Alright, the finals matchup is here, and it's the best of the best. Fantastic!
A shout out to the Bucks. Injuries are a part of the game, the Celtics have nothing to apologize for (best overall team over the course of the seaosn without questions), but I think we're all wondering what would have happened if Khris Middleton was healthy. In all honesty, my guess is that we'd have a Golden State vs Milwaukee finals.
I'll say what I said before though: I think GS has the matchup edge over Milwaukee, and I think Boston has it over GS.
Now, to be clear about terms: I think Memphis has the matchup edge over GS. Didn't mean they'd win the series - didn't even mean I thought they'd win the series - but they do something to GS that makes GS' preferred approach harder. I think Boston ought to be able to do the same.
Now's the obvious time to give a prediction, and I suppose I will but let me say a bit more, because I always feel like I'm more insightful illustrating possibilities than I am saying which one will actually come into being.

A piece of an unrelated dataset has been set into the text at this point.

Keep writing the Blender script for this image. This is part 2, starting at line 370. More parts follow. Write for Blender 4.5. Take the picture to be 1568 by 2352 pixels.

1. I think GS was the most impressive team in the first half of the RS, and Boston was most impressive in the second half (Phoenix was the most impressive over the entirety of the RS)
2. I think Boston was the most impressive team in the 1st & 2nd rounds of the PS, and GS was most impressive in the conference finals.
3. I think Boston seems like the closest thing to an ideal defense to slow down the GS offense that we see in the league today. The collection of talent that has great defenders basically all the way down their rotation, to go along with very smart coaching, and years of their core 4 playing together.
4. I trust GS' mental ability to keep figuring out that next trick, and responding adroitly to it.
I find myself thinking about this in terms of something that I tend to call "character", which was the term used in the 1961 movie
The Hustler.
In that movie about a pool shark, the young hotshot Fast Eddie goes up against the old pro Minnesota Fats. Eddie gets off to the lead - and to be clear, "lead" here means making money by winning games, these guys are playing games of pool that go very quickly because essentially one missed shot means you lose the game - but over time Fats is able to rattle Eddie, and eventually Eddie goes broke.
The owner of the pool hall, Bert Gordon - a card shark - tells Eddie he has talent but not "character", the way Fats does.
Eddie goes on, lives his life, experiences some real trauma, and comes back and kicks Fats butt decisively.
I'll also point to the man behind the title character in "Cinderella Man",
Jim Braddock. Who after coming up the boxing ranks and hitting a ceiling, left the sport, only to come back during the Great Depression thinking of nothing but feeding his family...and now he becomes a champion.
And then of course, we can talk about other matches between a competitor who has been around the block and the young upstart who analytically has already surpassed the old man. GOAT example of this is Ali vs Foreman.
These are the things on my mind right now on a gut level having just watched the conference finals.
Earlier I said that I thought the Warriors had the higher ceiling if they could just reach it...but the more I ponder the matchup here, I'm not sure about that either as a general statement or from a matchup perspective.
I feel like these Celtics should be able to take this series, and based on their total season play absolutely deserve to be the favorite...
yet, having seen has put together the Warriors seemed last round, and how much the Celtics seemed to still get in their own head, I find myself thinking Warriors.
but as I say that, I think you could very much argue that these Celtics may have already gone through enough tribulation to be more like the older Fast Eddie than the younger. Beating the Heat and getting past the conference finals is a big deal for these Celtics, and it's possible they'll now play with greater confidence - particularly against a Warrior core they've had some success against in the past.
Whatever happens, both teams deserve great praise and we should really try to avoid the trap of talking as if the finalist is some great failure...but obviously, whoever wins out, there's going to be a lot to talk about, about how they did it.